His 80.6 run-blocking grade ranked first among offensive guards, while his 80.2 pass-blocking grade was a career-best and ranked in the top 15 at the position. In total, Mason allowed 20 pressures on quarterback Tom Brady, but he allowed only one sack. 

It’s an understatement, but Mason has been an ironman along the interior offensive line for New England. The 2018 season marked his third straight year with over 1,200 snaps at right guard, and over those last three seasons, Mason has produced an overall grade no less than 81.6, which he recorded in the 2017 campaign.

From 2016 to 2018, Mason has earned an 87.8 three-year overall grade, second only to Zack Martin (90.2) over that span, but his three-year run-blocking grade of 86.6 is good for first, which shows the extent of his domination in the ground game.

The Patriots offense offers up a diverse game plan from week to week in their attempts to open up lanes for their running backs, and Mason’s ability to adapt to their different schemes at a high level might be his most valuable asset. Over the last three seasons, the team ran the ball on 1,687 snaps, with 44.1% of their plays being either an outside-zone or man-blocking scheme, which just so happen to be two areas where Mason excels.

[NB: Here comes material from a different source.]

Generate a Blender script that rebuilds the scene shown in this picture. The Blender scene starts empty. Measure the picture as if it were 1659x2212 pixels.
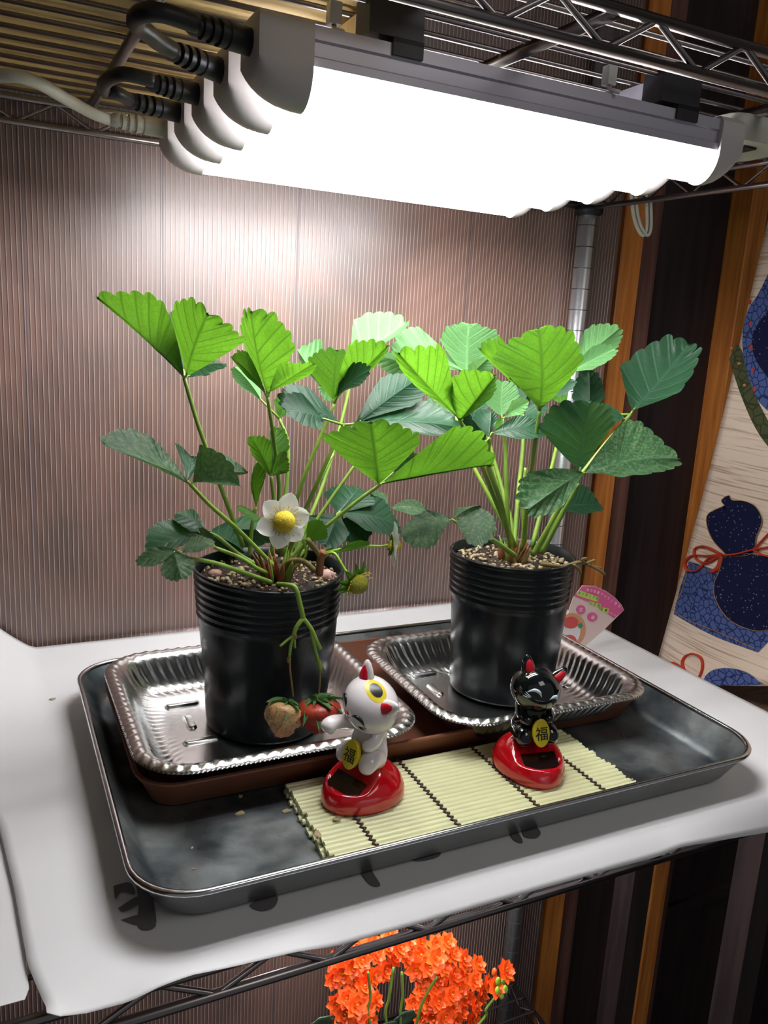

On his 355 run-blocking snaps utilizing the man-blocking scheme, Mason has produced a 76.5 grade, 15th among guards over the last three years. He performed even better in the outside-zone scheme, where he earned an 88.7 run-blocking grade, fourth at the position throughout that span.

As stout as Mason has been as a blocker in the running game, he’s also performed at a high level in pass protection. Although he hasn’t been among the elite in this category, Mason has shown improvement each season, with 2018 being his first season with a pass-blocking grade above 80.0. In his three seasons since 2016, Mason has generated a 97.7 pass block efficiency rating (22nd among qualifying guards), and he has allowed a pressure rate of only 4.0% (21st).

Mason may go about his business quietly, but his consistent dominance among offensive linemen cannot be overlooked. Prior to last season, the Patriots locked up Mason with a five-year, $45 million contract extension with $23.5 million fully guaranteed, which is an absolute bargain for the league’s highest-graded guard. Currently, his $9.0 million average yearly salary ranks 41st among all offensive linemen and seventh among right guards, per Over the Cap, which means that the Patriots have won…again.

Mason is just entering the prime of his career, and if his career trajectory tells us anything, it’s that he’s positioned be an elite offensive lineman for many years to come.